**Goal of the exercise:**
Repeat the records below exactly as they appear.

[Source data]
________________________

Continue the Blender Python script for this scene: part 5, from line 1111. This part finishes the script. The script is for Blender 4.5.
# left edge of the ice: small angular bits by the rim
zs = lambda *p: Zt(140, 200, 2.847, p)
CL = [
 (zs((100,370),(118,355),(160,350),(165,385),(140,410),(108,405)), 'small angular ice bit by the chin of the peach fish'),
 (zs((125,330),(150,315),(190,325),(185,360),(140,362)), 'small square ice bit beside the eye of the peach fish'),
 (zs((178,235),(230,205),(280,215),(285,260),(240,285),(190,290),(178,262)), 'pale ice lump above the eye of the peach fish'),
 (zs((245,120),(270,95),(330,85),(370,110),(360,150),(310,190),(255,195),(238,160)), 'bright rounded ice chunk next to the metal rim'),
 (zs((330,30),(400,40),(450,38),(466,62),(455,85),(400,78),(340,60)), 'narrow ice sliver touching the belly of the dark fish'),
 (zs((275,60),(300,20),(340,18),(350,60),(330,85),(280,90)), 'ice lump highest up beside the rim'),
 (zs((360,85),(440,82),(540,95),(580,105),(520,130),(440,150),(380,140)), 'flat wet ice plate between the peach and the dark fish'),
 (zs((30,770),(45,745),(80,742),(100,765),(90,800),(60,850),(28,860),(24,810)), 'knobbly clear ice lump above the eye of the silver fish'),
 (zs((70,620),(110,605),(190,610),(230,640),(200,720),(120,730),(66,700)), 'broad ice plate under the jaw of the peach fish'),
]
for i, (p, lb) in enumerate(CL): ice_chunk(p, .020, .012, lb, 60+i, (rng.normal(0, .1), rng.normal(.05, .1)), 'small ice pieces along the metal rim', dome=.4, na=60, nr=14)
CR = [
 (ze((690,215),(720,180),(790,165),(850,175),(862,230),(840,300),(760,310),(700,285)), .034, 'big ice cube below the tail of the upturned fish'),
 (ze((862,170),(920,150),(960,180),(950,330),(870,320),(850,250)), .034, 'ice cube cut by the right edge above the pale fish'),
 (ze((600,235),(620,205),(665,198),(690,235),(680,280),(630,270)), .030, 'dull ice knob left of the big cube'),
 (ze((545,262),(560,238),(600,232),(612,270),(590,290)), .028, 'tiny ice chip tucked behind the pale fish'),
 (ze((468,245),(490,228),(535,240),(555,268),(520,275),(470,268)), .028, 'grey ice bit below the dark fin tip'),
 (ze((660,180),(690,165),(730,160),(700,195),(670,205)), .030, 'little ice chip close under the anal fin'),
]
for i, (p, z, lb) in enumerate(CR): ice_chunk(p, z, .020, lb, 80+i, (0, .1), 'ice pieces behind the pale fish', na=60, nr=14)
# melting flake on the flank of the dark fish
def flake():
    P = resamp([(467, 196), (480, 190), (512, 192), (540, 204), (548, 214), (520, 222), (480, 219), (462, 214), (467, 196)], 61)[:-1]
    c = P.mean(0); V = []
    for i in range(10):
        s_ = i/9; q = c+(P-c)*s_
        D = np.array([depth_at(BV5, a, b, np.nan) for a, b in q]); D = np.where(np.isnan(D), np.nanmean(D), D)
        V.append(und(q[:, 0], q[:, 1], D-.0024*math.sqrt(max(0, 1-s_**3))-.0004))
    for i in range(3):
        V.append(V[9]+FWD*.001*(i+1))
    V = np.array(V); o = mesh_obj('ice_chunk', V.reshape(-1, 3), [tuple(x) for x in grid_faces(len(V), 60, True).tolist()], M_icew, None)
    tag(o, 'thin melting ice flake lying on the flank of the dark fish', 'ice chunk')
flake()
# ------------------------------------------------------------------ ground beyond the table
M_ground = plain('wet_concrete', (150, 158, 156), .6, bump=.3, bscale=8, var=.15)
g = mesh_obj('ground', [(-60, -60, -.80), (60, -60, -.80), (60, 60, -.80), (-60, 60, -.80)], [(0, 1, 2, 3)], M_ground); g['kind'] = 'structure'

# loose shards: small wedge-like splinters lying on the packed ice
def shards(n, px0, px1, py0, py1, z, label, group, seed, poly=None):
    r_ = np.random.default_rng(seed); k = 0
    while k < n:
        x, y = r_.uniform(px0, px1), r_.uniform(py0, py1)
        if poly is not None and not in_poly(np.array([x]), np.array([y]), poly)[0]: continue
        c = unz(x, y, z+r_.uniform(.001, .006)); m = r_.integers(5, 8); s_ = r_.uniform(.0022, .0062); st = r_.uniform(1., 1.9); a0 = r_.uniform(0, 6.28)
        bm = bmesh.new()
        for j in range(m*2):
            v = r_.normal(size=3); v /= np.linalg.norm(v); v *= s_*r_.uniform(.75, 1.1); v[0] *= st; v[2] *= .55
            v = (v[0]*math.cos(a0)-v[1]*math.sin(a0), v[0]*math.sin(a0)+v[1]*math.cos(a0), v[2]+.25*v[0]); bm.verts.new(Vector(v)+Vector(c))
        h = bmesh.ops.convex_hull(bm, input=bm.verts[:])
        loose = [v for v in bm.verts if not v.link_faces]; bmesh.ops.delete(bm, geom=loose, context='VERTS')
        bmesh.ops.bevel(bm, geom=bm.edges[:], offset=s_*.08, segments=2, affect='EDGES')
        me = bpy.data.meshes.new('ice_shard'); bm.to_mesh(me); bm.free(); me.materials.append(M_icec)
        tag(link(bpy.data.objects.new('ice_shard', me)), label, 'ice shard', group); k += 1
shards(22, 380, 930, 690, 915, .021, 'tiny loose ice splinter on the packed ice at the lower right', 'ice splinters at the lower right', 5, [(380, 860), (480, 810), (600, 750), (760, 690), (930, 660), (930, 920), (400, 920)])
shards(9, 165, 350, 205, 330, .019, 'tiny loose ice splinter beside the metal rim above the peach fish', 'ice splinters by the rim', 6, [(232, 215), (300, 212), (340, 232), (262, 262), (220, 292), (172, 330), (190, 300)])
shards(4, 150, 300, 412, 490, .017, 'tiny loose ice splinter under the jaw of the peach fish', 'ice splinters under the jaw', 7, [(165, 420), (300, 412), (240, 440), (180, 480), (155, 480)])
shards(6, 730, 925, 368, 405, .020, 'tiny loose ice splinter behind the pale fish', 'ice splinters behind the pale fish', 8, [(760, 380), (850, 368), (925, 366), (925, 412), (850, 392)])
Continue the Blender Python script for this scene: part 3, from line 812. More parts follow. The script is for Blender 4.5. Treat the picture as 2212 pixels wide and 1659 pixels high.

________________________

**Result of the task:**
Continue the Blender Python script for this scene: part 5, from line 1111. This part finishes the script. The script is for Blender 4.5.
# left edge of the ice: small angular bits by the rim
zs = lambda *p: Zt(140, 200, 2.847, p)
CL = [
 (zs((100,370),(118,355),(160,350),(165,385),(140,410),(108,405)), 'small angular ice bit by the chin of the peach fish'),
 (zs((125,330),(150,315),(190,325),(185,360),(140,362)), 'small square ice bit beside the eye of the peach fish'),
 (zs((178,235),(230,205),(280,215),(285,260),(240,285),(190,290),(178,262)), 'pale ice lump above the eye of the peach fish'),
 (zs((245,120),(270,95),(330,85),(370,110),(360,150),(310,190),(255,195),(238,160)), 'bright rounded ice chunk next to the metal rim'),
 (zs((330,30),(400,40),(450,38),(466,62),(455,85),(400,78),(340,60)), 'narrow ice sliver touching the belly of the dark fish'),
 (zs((275,60),(300,20),(340,18),(350,60),(330,85),(280,90)), 'ice lump highest up beside the rim'),
 (zs((360,85),(440,82),(540,95),(580,105),(520,130),(440,150),(380,140)), 'flat wet ice plate between the peach and the dark fish'),
 (zs((30,770),(45,745),(80,742),(100,765),(90,800),(60,850),(28,860),(24,810)), 'knobbly clear ice lump above the eye of the silver fish'),
 (zs((70,620),(110,605),(190,610),(230,640),(200,720),(120,730),(66,700)), 'broad ice plate under the jaw of the peach fish'),
]
for i, (p, lb) in enumerate(CL): ice_chunk(p, .020, .012, lb, 60+i, (rng.normal(0, .1), rng.normal(.05, .1)), 'small ice pieces along the metal rim', dome=.4, na=60, nr=14)
CR = [
 (ze((690,215),(720,180),(790,165),(850,175),(862,230),(840,300),(760,310),(700,285)), .034, 'big ice cube below the tail of the upturned fish'),
 (ze((862,170),(920,150),(960,180),(950,330),(870,320),(850,250)), .034, 'ice cube cut by the right edge above the pale fish'),
 (ze((600,235),(620,205),(665,198),(690,235),(680,280),(630,270)), .030, 'dull ice knob left of the big cube'),
 (ze((545,262),(560,238),(600,232),(612,270),(590,290)), .028, 'tiny ice chip tucked behind the pale fish'),
 (ze((468,245),(490,228),(535,240),(555,268),(520,275),(470,268)), .028, 'grey ice bit below the dark fin tip'),
 (ze((660,180),(690,165),(730,160),(700,195),(670,205)), .030, 'little ice chip close under the anal fin'),
]
for i, (p, z, lb) in enumerate(CR): ice_chunk(p, z, .020, lb, 80+i, (0, .1), 'ice pieces behind the pale fish', na=60, nr=14)
# melting flake on the flank of the dark fish
def flake():
    P = resamp([(467, 196), (480, 190), (512, 192), (540, 204), (548, 214), (520, 222), (480, 219), (462, 214), (467, 196)], 61)[:-1]
    c = P.mean(0); V = []
    for i in range(10):
        s_ = i/9; q = c+(P-c)*s_
        D = np.array([depth_at(BV5, a, b, np.nan) for a, b in q]); D = np.where(np.isnan(D), np.nanmean(D), D)
        V.append(und(q[:, 0], q[:, 1], D-.0024*math.sqrt(max(0, 1-s_**3))-.0004))
    for i in range(3):
        V.append(V[9]+FWD*.001*(i+1))
    V = np.array(V); o = mesh_obj('ice_chunk', V.reshape(-1, 3), [tuple(x) for x in grid_faces(len(V), 60, True).tolist()], M_icew, None)
    tag(o, 'thin melting ice flake lying on the flank of the dark fish', 'ice chunk')
flake()
# ------------------------------------------------------------------ ground beyond the table
M_ground = plain('wet_concrete', (150, 158, 156), .6, bump=.3, bscale=8, var=.15)
g = mesh_obj('ground', [(-60, -60, -.80), (60, -60, -.80), (60, 60, -.80), (-60, 60, -.80)], [(0, 1, 2, 3)], M_ground); g['kind'] = 'structure'

# loose shards: small wedge-like splinters lying on the packed ice
def shards(n, px0, px1, py0, py1, z, label, group, seed, poly=None):
    r_ = np.random.default_rng(seed); k = 0
    while k < n:
        x, y = r_.uniform(px0, px1), r_.uniform(py0, py1)
        if poly is not None and not in_poly(np.array([x]), np.array([y]), poly)[0]: continue
        c = unz(x, y, z+r_.uniform(.001, .006)); m = r_.integers(5, 8); s_ = r_.uniform(.0022, .0062); st = r_.uniform(1., 1.9); a0 = r_.uniform(0, 6.28)
        bm = bmesh.new()
        for j in range(m*2):
            v = r_.normal(size=3); v /= np.linalg.norm(v); v *= s_*r_.uniform(.75, 1.1); v[0] *= st; v[2] *= .55
            v = (v[0]*math.cos(a0)-v[1]*math.sin(a0), v[0]*math.sin(a0)+v[1]*math.cos(a0), v[2]+.25*v[0]); bm.verts.new(Vector(v)+Vector(c))
        h = bmesh.ops.convex_hull(bm, input=bm.verts[:])
        loose = [v for v in bm.verts if not v.link_faces]; bmesh.ops.delete(bm, geom=loose, context='VERTS')
        bmesh.ops.bevel(bm, geom=bm.edges[:], offset=s_*.08, segments=2, affect='EDGES')
        me = bpy.data.meshes.new('ice_shard'); bm.to_mesh(me); bm.free(); me.materials.append(M_icec)
        tag(link(bpy.data.objects.new('ice_shard', me)), label, 'ice shard', group); k += 1
shards(22, 380, 930, 690, 915, .021, 'tiny loose ice splinter on the packed ice at the lower right', 'ice splinters at the lower right', 5, [(380, 860), (480, 810), (600, 750), (760, 690), (930, 660), (930, 920), (400, 920)])
shards(9, 165, 350, 205, 330, .019, 'tiny loose ice splinter beside the metal rim above the peach fish', 'ice splinters by the rim', 6, [(232, 215), (300, 212), (340, 232), (262, 262), (220, 292), (172, 330), (190, 300)])
shards(4, 150, 300, 412, 490, .017, 'tiny loose ice splinter under the jaw of the peach fish', 'ice splinters under the jaw', 7, [(165, 420), (300, 412), (240, 440), (180, 480), (155, 480)])
shards(6, 730, 925, 368, 405, .020, 'tiny loose ice splinter behind the pale fish', 'ice splinters behind the pale fish', 8, [(760, 380), (850, 368), (925, 366), (925, 412), (850, 392)])
Continue the Blender Python script for this scene: part 3, from line 812. More parts follow. The script is for Blender 4.5. Treat the picture as 2212 pixels wide and 1659 pixels high.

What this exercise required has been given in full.